BY Philip H. Spector
February 24, 2010

Recently publicized budget cuts at the New York Metropolitan Transportation Authority (“MTA”) caused the closing of two subway lines and left thousands of New York City public-school children without the buses they usually take to school. Perhaps if Congress had not shut down SILOs in 2004, the MTA and many other major U.S. transit agencies would not be in such a financial bind. Thankfully, no one is asking the transits to disgorge the hundreds of millions of dollars of cash they raised doing LILOs and SILO sale-leaseback transactions on their railcars and buses. After all, their own regulator, the Federal Transit Administration, actively encouraged the transit agencies to engage in these “innovative financing transactions” (their name for SILOs). But that did not stop the IRS from litigating the tax benefits claimed by the banks and other corporations that provided the much-needed capital to the transit agencies in these transactions.

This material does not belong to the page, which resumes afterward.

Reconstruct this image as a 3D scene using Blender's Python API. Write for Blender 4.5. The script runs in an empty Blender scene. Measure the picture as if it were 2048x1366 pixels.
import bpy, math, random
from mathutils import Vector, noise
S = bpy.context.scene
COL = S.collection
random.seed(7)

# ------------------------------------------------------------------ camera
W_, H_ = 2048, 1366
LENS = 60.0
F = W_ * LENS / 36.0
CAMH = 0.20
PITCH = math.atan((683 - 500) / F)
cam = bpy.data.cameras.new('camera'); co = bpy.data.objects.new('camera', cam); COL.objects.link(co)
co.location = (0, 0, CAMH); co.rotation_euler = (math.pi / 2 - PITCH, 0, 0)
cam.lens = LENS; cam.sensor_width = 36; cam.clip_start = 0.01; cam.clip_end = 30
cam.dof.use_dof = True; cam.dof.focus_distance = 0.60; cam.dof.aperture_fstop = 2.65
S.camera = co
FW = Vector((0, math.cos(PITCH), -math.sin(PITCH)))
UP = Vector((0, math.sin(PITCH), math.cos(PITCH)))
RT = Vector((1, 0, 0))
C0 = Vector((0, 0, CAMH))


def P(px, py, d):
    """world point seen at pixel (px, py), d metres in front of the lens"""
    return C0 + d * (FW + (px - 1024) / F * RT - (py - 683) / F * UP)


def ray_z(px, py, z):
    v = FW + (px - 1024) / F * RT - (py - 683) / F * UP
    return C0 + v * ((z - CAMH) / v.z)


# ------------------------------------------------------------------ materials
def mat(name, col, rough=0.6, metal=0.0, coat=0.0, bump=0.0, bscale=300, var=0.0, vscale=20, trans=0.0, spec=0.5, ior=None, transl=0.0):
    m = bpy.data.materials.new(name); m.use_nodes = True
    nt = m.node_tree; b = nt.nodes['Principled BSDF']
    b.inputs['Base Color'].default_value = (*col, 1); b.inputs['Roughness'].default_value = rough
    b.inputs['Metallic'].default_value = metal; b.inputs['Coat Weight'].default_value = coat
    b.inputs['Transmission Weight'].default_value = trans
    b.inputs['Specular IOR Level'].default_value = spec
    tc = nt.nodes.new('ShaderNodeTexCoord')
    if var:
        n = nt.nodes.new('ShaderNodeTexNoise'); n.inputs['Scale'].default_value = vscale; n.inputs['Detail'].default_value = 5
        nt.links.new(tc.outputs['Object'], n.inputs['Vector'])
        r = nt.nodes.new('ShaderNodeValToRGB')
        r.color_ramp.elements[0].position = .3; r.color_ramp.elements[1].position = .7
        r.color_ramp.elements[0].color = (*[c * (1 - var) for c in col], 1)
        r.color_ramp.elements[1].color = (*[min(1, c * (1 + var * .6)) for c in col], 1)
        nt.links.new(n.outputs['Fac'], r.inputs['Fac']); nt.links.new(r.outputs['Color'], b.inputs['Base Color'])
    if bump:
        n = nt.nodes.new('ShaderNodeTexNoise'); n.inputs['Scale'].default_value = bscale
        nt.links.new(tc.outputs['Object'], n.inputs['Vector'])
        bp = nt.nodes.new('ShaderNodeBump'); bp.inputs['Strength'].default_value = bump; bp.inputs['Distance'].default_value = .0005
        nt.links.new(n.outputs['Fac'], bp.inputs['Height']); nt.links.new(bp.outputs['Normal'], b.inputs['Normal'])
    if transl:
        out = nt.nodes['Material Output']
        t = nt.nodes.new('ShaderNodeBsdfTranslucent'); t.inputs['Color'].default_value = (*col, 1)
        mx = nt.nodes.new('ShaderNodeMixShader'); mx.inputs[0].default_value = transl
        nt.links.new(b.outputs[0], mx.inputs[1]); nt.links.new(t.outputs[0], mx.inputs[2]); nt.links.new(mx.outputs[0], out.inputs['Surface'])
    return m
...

In Wells Fargo & Company v. United States, (Fed. Ct. Cl. No. 06-628T, Jan. 8, 2010), a court considered for the first time SILOs involving domestic municipal transit agency lessees. While one would have thought that the domestic and federally approved nature of the transactions would have some influence on the decision, they did not. The judge's decision and description of LILO and SILO transactions as “rotten to the core” reflect an unwelcome return to the result-oriented pro-government decision-making that has characterized most of the decided LILO/SILO cases.